The most intriguing story lines belong to Glenn, who has a great comeback when Heath complains that they were supposed to do a dry-run of Rick’s plan first: “I’m supposed to be delivering pizzas, man.” When Glenn and Nicholas came back from the woods, Glenn brushed off his gunshot wound as a ricochet. He’ll later tell Maggie what really happened, and she tells Tara, but Nicholas gets a chance to redeem himself. Now, Glenn is totally the boss of Nicholas, who seems both thankful for Glenn’s mercy and a little afraid of him. Nick redeems himself a bit at the tractor joint with some timely kills, but Glenn doesn’t seem ready to trust him yet (and rightly so).

Then there’s a subtle moment at Deanna’s house between Glenn and Maggie that could have major implications. Glenn says he wants Maggie to stay behind and keep an eye on Deanna and the others, which prompts this exchange:

Maggie: That’s not the only reason.
Glenn: Yeah, it isn’t.

This could simply mean Glenn wants to keep her safe. But that look they exchanged hinted at something more than just the G-man protecting his woman. Could Maggie be pregnant?

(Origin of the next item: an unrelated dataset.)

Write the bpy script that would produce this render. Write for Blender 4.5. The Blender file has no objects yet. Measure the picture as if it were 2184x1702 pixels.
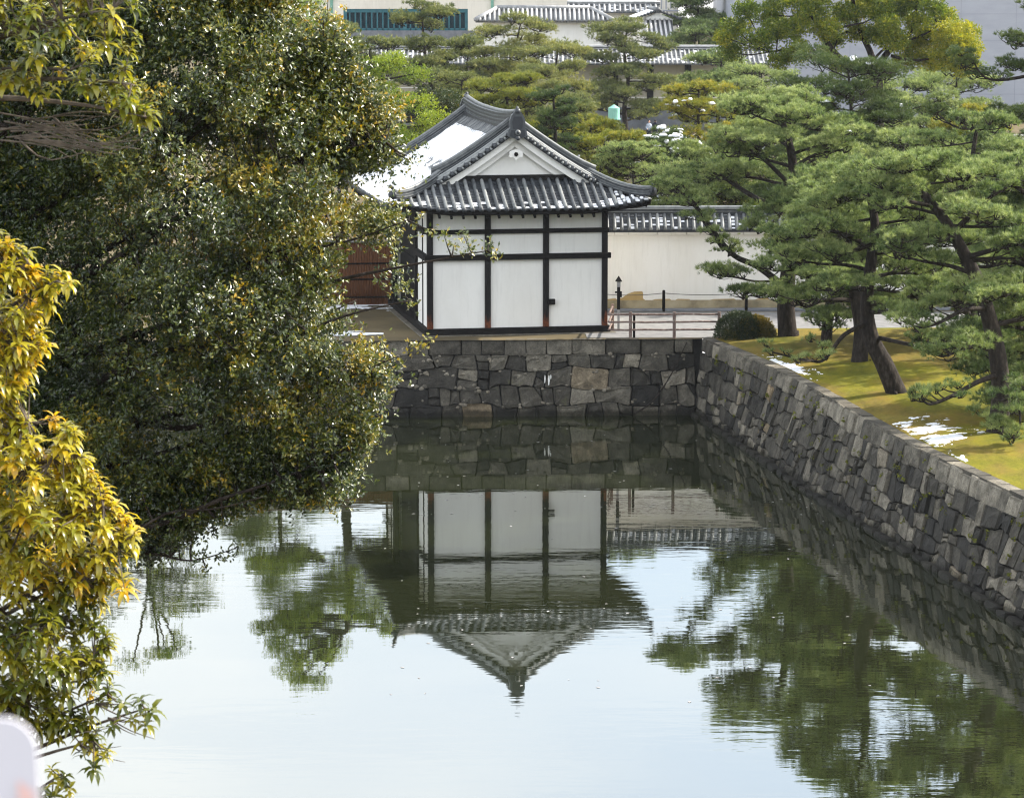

What seems like another minor plot point may actually hold major significance: Jessie and her kids in the wake of Rick’s execution of Pete, the drunken, abusive husband and dad. Jessie doesn’t seem to be holding a grudge, but she’s keeping her distance from Rick and advising him to do the same with her kids. (Probably better for Rosita to give her firearms lessons than the guy who shot and killed her husband.) Her eldest, Ron, was understandably not happy with Rick for killing his father and dumping his body far outside the gates. Good news: The trip to turn Pete into “tree food” is how Rick and Morgan stumbled across the quarry. The bad: Rick grabs Ron and gives him a stern talking to — something the boy doesn’t take too well.

Now flash forward, after Carter’s silenced and the plan seems to be working — until a horn goes off, drawing the undead parade away from the road. Rick says the sound is coming from Alexandria. Who would have such hatred for Rick that he or she would sabotage his plan, even at the expense of the town’s safety? Maybe someone who already thinks life at Alexandria is fucked. Someone who watched Carl and his girlfriend on a rooftop, holding hands. Someone living in a police state run by the guy who murdered his father, and who now wants to lecture him on how to behave (and has the hots for his mom). Sure looks like Ron blew that horn.

Or could it be the handiwork of the Wolves — those nutjobs with the W-carvings on their foreheads still lurking nearby? If they have access to a big-ass air horn, you know they’d use it to create mass mayhem. But the source of the zombie call is secondary, for the moment. More urgent, there’s a massive horde of walkers headed toward Alexandria, where there are weak spots along the walls and a bunch of soft survivors unprepared to defend themselves. Seems like the town is doomed to fall, and once Rick and company are back to life on the road, the psycho killers will be this season’s biggest living threat.